- Listing:
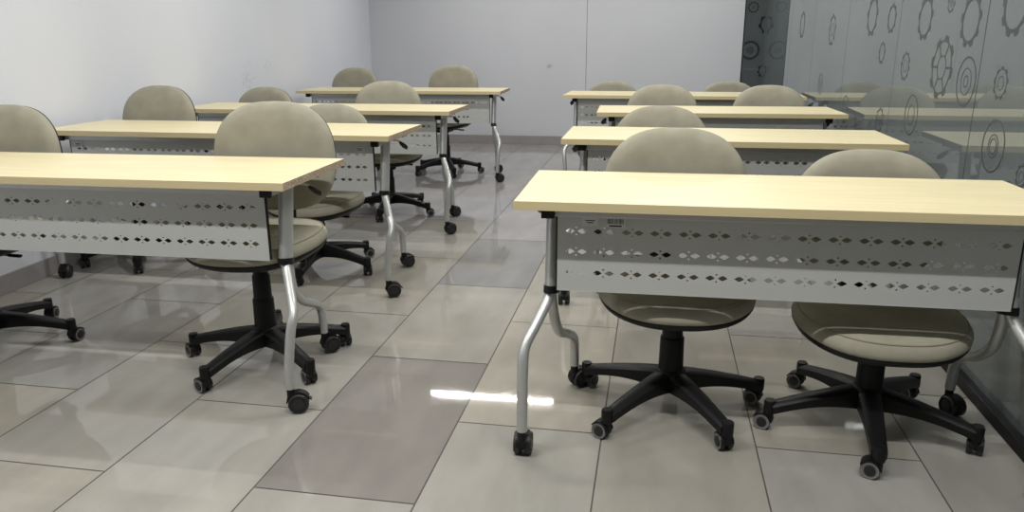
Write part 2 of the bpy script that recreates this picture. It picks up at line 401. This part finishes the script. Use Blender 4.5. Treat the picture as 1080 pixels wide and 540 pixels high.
def wheel_mesh(r, w_, gx):
    """one wheel, axis X, centre x = gx; grey ring on its outer face"""
    sgn = 1 if gx > 0 else -1; h = w_/2
    pr = [(0, -h), (r*.9, -h), (r, -h*.6), (r, h*.55), (r*.93, h), (r*.80, h), (r*.78, h*.72), (r*.60, h*.72), (r*.58, h*1.05), (0, h*1.15)]
    pr = [(a, b*sgn+gx) for a, b in pr]
    return pr
def add_caster(parent, loc, rz, r, w_, gap, ring, brake, stem):
    """stem foot at loc (x, y, z of stem underside); wheels trail behind the stem along local +y"""
    c = bpy.data.objects.new('caster', None)
    m = MB(); off = .022 if not ring else .017
    # hood: half shell over the wheels
    n = 12; hw_ = gap-w_*.5-.001
    for (x0, x1, rr) in ((-hw_, hw_, r*1.0),):
        vs = []
        for j in range(n+1):
            a = R(-12+204*j/n)
            vs += [(x0, off+rr*math.cos(a), r+rr*math.sin(a)), (x1, off+rr*math.cos(a), r+rr*math.sin(a))]
        k = len(vs); vs += [(x0, off, r*.75), (x1, off, r*.75)]
        fs = [(2*j, 2*j+1, 2*j+3, 2*j+2) for j in range(n)]
        fs += [(2*j, 2*j+2, k) for j in range(n)]+[(2*j+1, k+1, 2*j+3) for j in range(n)]+[(0, k, k+1, 1), (2*n, 2*n+1, k+1, k)]
        m.add(vs, fs)
    # cowl above both wheels
    vs = []; n = 10; ww = gap+w_*.55
    for j in range(n+1):
        a = R(25+150*j/n)
        for rr in (r*1.05, r*1.16):
            for x in (-ww*(.82 if ring else .6), ww*(.82 if ring else .6)): vs.append((x, off+rr*math.cos(a), r+rr*math.sin(a)))
    fs = []
    for j in range(n):
        a, b = 4*j, 4*j+4
        fs += [(a, a+1, b+1, b), (a+2, b+2, b+3, a+3), (a, b, b+2, a+2), (a+1, a+3, b+3, b+1)]
    fs += [(0, 2, 3, 1), (4*n, 4*n+1, 4*n+3, 4*n+2)]
    m.add(vs, fs)
    m.lathe([(0, r*1.0), (.0125, r*1.0), (.0125, stem-.004), (.009, stem), (0, stem)], seg=14)
    me = m.mesh('caster', BLACK)
    o = link('caster', me, parent, (loc[0], loc[1], 0)); o.rotation_euler = (0, 0, rz)
    for sgn in (-1, 1):
        wm = MB().lathe(wheel_mesh(r, w_, sgn*gap), axis='x', seg=26, c=(0, off, r), mis=[0, 0, 0, 0, 1 if ring else 0, 1 if ring else 0, 1 if ring else 0, 0, 0])
        link('wheel', wm.mesh('wheel', [WHEEL, RING]), o)
    if brake:
        b = MB().box(-.011, .011, off+r*.9, off+r*1.45, r*1.25, r*1.37, mat4=Matrix.Translation((0, 0, r*2.05)) @ Matrix.Rotation(R(-25), 4, 'X') @ Matrix.Translation((0, 0, -r*1.25)))
        b.build('brake_lever', BLACK, o, bev=.002)
    return o

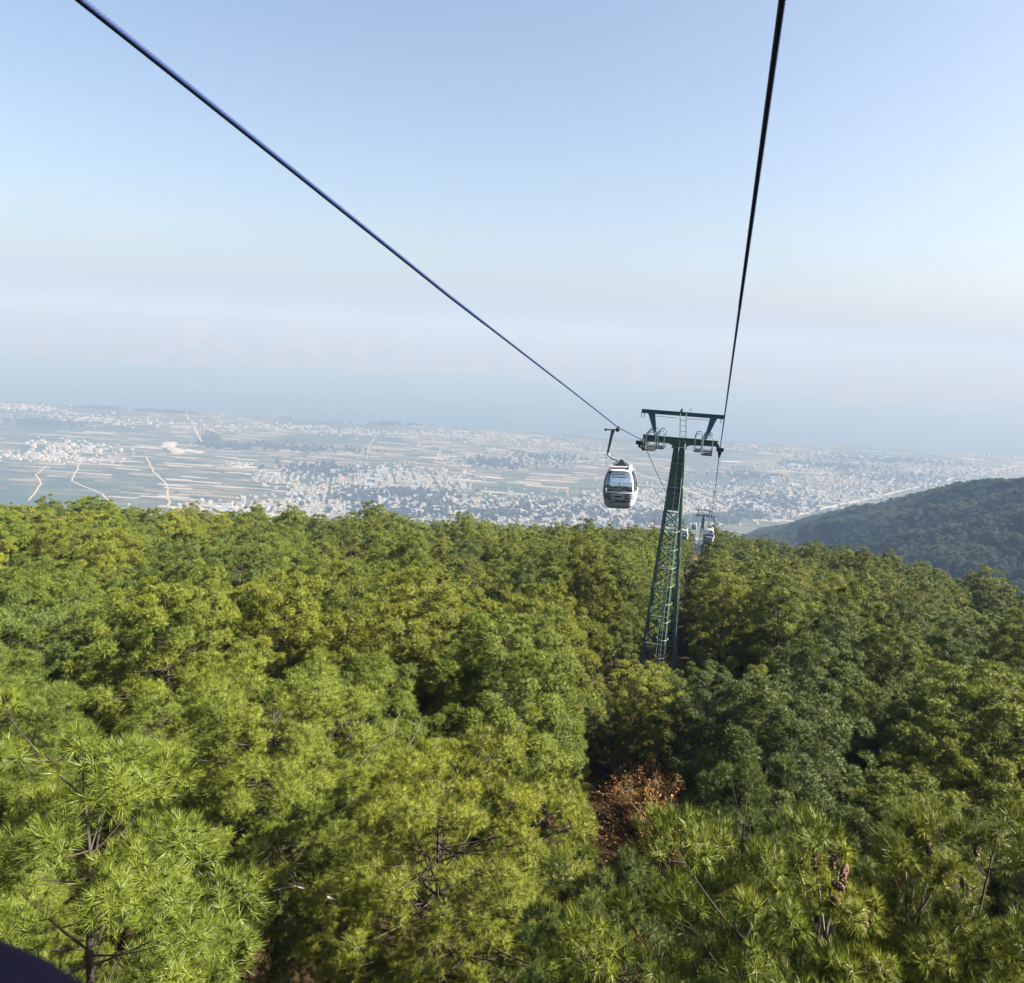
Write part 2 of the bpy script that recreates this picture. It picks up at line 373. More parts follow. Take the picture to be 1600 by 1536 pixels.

- Directive:
Exactly as written, return every line of the listing, but not the pictures.

- In response:
Write part 2 of the bpy script that recreates this picture. It picks up at line 401. This part finishes the script. Use Blender 4.5. Treat the picture as 1080 pixels wide and 540 pixels high.
def wheel_mesh(r, w_, gx):
    """one wheel, axis X, centre x = gx; grey ring on its outer face"""
    sgn = 1 if gx > 0 else -1; h = w_/2
    pr = [(0, -h), (r*.9, -h), (r, -h*.6), (r, h*.55), (r*.93, h), (r*.80, h), (r*.78, h*.72), (r*.60, h*.72), (r*.58, h*1.05), (0, h*1.15)]
    pr = [(a, b*sgn+gx) for a, b in pr]
    return pr
def add_caster(parent, loc, rz, r, w_, gap, ring, brake, stem):
    """stem foot at loc (x, y, z of stem underside); wheels trail behind the stem along local +y"""
    c = bpy.data.objects.new('caster', None)
    m = MB(); off = .022 if not ring else .017
    # hood: half shell over the wheels
    n = 12; hw_ = gap-w_*.5-.001
    for (x0, x1, rr) in ((-hw_, hw_, r*1.0),):
        vs = []
        for j in range(n+1):
            a = R(-12+204*j/n)
            vs += [(x0, off+rr*math.cos(a), r+rr*math.sin(a)), (x1, off+rr*math.cos(a), r+rr*math.sin(a))]
        k = len(vs); vs += [(x0, off, r*.75), (x1, off, r*.75)]
        fs = [(2*j, 2*j+1, 2*j+3, 2*j+2) for j in range(n)]
        fs += [(2*j, 2*j+2, k) for j in range(n)]+[(2*j+1, k+1, 2*j+3) for j in range(n)]+[(0, k, k+1, 1), (2*n, 2*n+1, k+1, k)]
        m.add(vs, fs)
    # cowl above both wheels
    vs = []; n = 10; ww = gap+w_*.55
    for j in range(n+1):
        a = R(25+150*j/n)
        for rr in (r*1.05, r*1.16):
            for x in (-ww*(.82 if ring else .6), ww*(.82 if ring else .6)): vs.append((x, off+rr*math.cos(a), r+rr*math.sin(a)))
    fs = []
    for j in range(n):
        a, b = 4*j, 4*j+4
        fs += [(a, a+1, b+1, b), (a+2, b+2, b+3, a+3), (a, b, b+2, a+2), (a+1, a+3, b+3, b+1)]
    fs += [(0, 2, 3, 1), (4*n, 4*n+1, 4*n+3, 4*n+2)]
    m.add(vs, fs)
    m.lathe([(0, r*1.0), (.0125, r*1.0), (.0125, stem-.004), (.009, stem), (0, stem)], seg=14)
    me = m.mesh('caster', BLACK)
    o = link('caster', me, parent, (loc[0], loc[1], 0)); o.rotation_euler = (0, 0, rz)
    for sgn in (-1, 1):
        wm = MB().lathe(wheel_mesh(r, w_, sgn*gap), axis='x', seg=26, c=(0, off, r), mis=[0, 0, 0, 0, 1 if ring else 0, 1 if ring else 0, 1 if ring else 0, 0, 0])
        link('wheel', wm.mesh('wheel', [WHEEL, RING]), o)
    if brake:
        b = MB().box(-.011, .011, off+r*.9, off+r*1.45, r*1.25, r*1.37, mat4=Matrix.Translation((0, 0, r*2.05)) @ Matrix.Rotation(R(-25), 4, 'X') @ Matrix.Translation((0, 0, -r*1.25)))
        b.build('brake_lever', BLACK, o, bev=.002)
    return o

Write part 2 of the bpy script that recreates this picture. It picks up at line 373. More parts follow. Take the picture to be 1600 by 1536 pixels.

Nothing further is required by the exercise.